L’idée que l’art puisse opérer à un niveau métaphorique et symbolique n’a pas sa place dans la thèse de l’auteur, hormis en tant qu’expression de la satisfaction personnelle ; les interprétations littérales prennent constamment le dessus. À la page 199, il ose affirmer que presqu’aucun élément dans la décoration de ces dernières maisons pompéiennes ne renvoie à leur vie quotidienne ou à leurs croyances religieuses. Même le lararium ou sanctuaire domestique, toujours présent dans les habitations, est présenté comme un coin insignifiant de la maison, assimilant ainsi sa présence à un acte purement et simplement figuratif. Cette déclaration ahurissante va à l’encontre de toutes les œuvres littéraires portant sur les lararia et les rituels quotidiens inhérents. Sur ce thème, consultez : Boyce 1937 ; Foss 1997 ; Froehlich 1991; Giacobello 2008; Orr 978 et la section sur les lararia dans cette publication-ci.
Cette absence de lecture religieuse ou symbolique rattachée aux peintures murales est également constatée dans un autre ouvrage du même auteur. À la page 28 de The Power of Images in the Age of Augustus, Paul Zanker affirme que le « style architectural », ou « deuxième style » de la peinture murale romaine, était représentatif de la « névrose obsessionnelle » de la classe supérieure romaine centrée sur l’obtention d’un « faste sensationnel ». « Même » les petites chambres, nous dit-on avec insistance, affichaient des « fantaisies architecturales impressionnantes » utilisées pour satisfaire le désir névrotique de « l’extravagance la plus ultime », même si l’« effet visuel déconcertant » des façades architecturales n’aurait pas, selon l’auteur, favorisé le sommeil (fig. 1). Ce dernier commentaire fait apparaître une lecture superficielle de l’imagerie utilisée pour illustrer ses propos.
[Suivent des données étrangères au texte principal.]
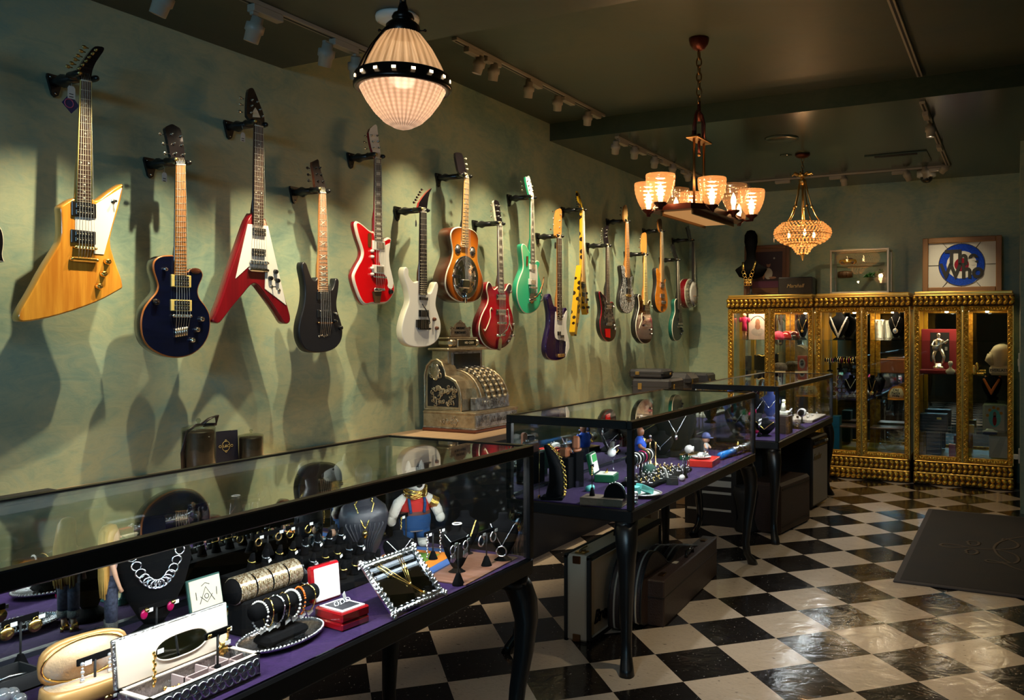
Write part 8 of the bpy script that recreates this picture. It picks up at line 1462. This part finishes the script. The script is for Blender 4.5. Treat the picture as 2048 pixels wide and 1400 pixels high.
# inside the cabinets
def inx(px, py, i, Y=8.55): return UY(px, py, Y)
M('cap_pink', (.75, .06, .16), .6); M('poster_cream', (.62, .50, .42), .6); M('book_red', (.45, .07, .03), .5); M('box_orange', (.55, .17, .02), .45); M('cap_cream', (.72, .60, .45), .8); M('cap_orange', (.70, .28, .03), .8); M('case_red', (.28, .006, .012), .8, sheen=.4); M('glove_cream', (.62, .48, .30), .5); M('pillow', (.55, .50, .42), .9); M('locker_blue', (.0, .14, .26), .4); M('fur_beige', (.42, .36, .30), .9, var=(60, (.14, .11, .09)))
def shelf(px, k, Y=8.55): q = UY(px, 700, Y); return V((q.x, Y, SHZ[k]))
def cap(label, loc, mat, rz, front=None, txt=None, s=1):
    t = thing('baseball_cap', label, 'cap', loc, rz); m = MB(Matrix.Scale(s, 4)); m.loft([(0, .088, .078, 0, 0), (.03, .088, .078, 0, 0), (.07, .074, .066, -.004, 0), (.10, .045, .042, -.008, 0), (.112, .01, .01, -.01, 0)], mat, 24); m.build('crown', t); m = MB(Matrix.Scale(s, 4)); m.loft([(0, .07, .066, .085, 0), (.006, .07, .066, .085, 0)], mat, 22); m.build('brim', t)
    if front: m = MB(Matrix.Scale(s, 4)); m.loft([(.012, .050, .062, .042, 0), (.04, .048, .060, .042, 0), (.07, .042, .052, .036, 0), (.092, .03, .035, .026, 0)], front, 20); m.build('front_panel', t)
    if txt: 
        for i, l in enumerate(txt): text_mesh(l, .030 * s, 'ink', facing(((.093 - .006 * i * 0) * s + .001, 0, (.078 - .024 * i) * s), (1, 0, .15)), 'lettering', t, .0008, 0, .0008)
for px, k, lb, face in ((1552, 4, 'red cap in the first gilt cabinet', -2.2),): cap(lb, shelf(1566, 4) + V((.02, .02, 0)), 'ring_red', R(-140), s=.8)
cap('hot pink cap on the top shelf of the first gilt cabinet', shelf(1556, 4, 8.50), 'cap_pink', R(-120), s=.8)
a = UY(1499, 628, 8.56); b = UY(1532, 675, 8.56); t = thing('poster', 'cream poster of a bather in a tub inside the first gilt cabinet', 'poster', ((a.x + b.x) / 2, 8.56, SHZ[4])); W_ = (b.x - a.x) / 2 * 1.1; h = a.z - SHZ[4]; m = MB(); m.bb(-W_, W_, 0, .004, 0, h, 'poster_cream'); m.build('card', t); m = MB(MR(R(90), 4, 'X')); disc((0, h * .30), W_ * .72, h * .16, 'photo_white', .001); disc((0, h * .66), W_ * .26, h * .15, 'photo_skin', .0015); disc((0, h * .50), W_ * .30, h * .12, 'photo_skin', .0012); m.tube([V((W_ * .85 * mc(q), h * .58 + h * .34 * ms(q), .002)) for q in [PI * (.15 + .07 * k) for k in range(11)]], .004, 'ink', 4); m.build('print', t)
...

D’après lui, la peinture du cubiculum 16 de la villa des Mystères évoque simplement une architecture palatiale extravagante placée de manière absurde dans une petite chambre, alors qu’en réalité, les peintures positionnent le dormeur dans un espace de transition entouré de vues donnant sur des sanctuaires – un thème très favorable à un sommeil paisible. Elizabeth Bartman critique très habilement Zanker pour avoir analysé les peintures de la chambre 16 en recourant à ses valeurs personnelles : « Selon Zanker, un cubiculum de la villa des Mystères de Pompéi fait appel à des illusions tellement extrêmes qu’elles auraient pu perturber le sommeil. Zanker projette ici ses propres valeurs au lieu d’essayer de chercher à comprendre l’intérêt qu’un tel espace aurait pu avoir pour ses occupants romains » (Bartman 1990, p. 276). La présence de peintures murales parmi les plus élaborées dans les chambres contredit également la thèse de Zanker. Si le désir hédoniste était au cœur du style de vie pompéien, comme il l’affirme tant de fois, pourquoi auraient-ils dépensé autant pour des pièces que très peu de personnes avaient le droit de visiter ?
L’utilisation d’artefacts comme témoignages de certains comportements humains pourrait être la solution rêvée des spécialistes en histoire sociale, cette approche n’est de toute évidence pas exempte de problèmes, dont certains ont été mis en évidence dans l’étude de cas précédente. Comme plusieurs écrivains français l’ont fait remarquer, Barthes, Bourdieu, Foucault etc., la recherche du code sémiologique et sémantique d’un artefact n’est en aucun cas une tâche aisée. Si une personne compte utiliser un artefact pour déchiffrer un processus social, alors il semblerait judicieux de ne pas juger prématurément la nature de l’objet en question. Pourtant, cette démarche est précisément adoptée par Zanker lorsqu’il désigne des artefacts comme les peintures murales en tant que produits de luxe per se.
11. Cubiculum (chambre) 16, Villa des Mystères, Pompéi.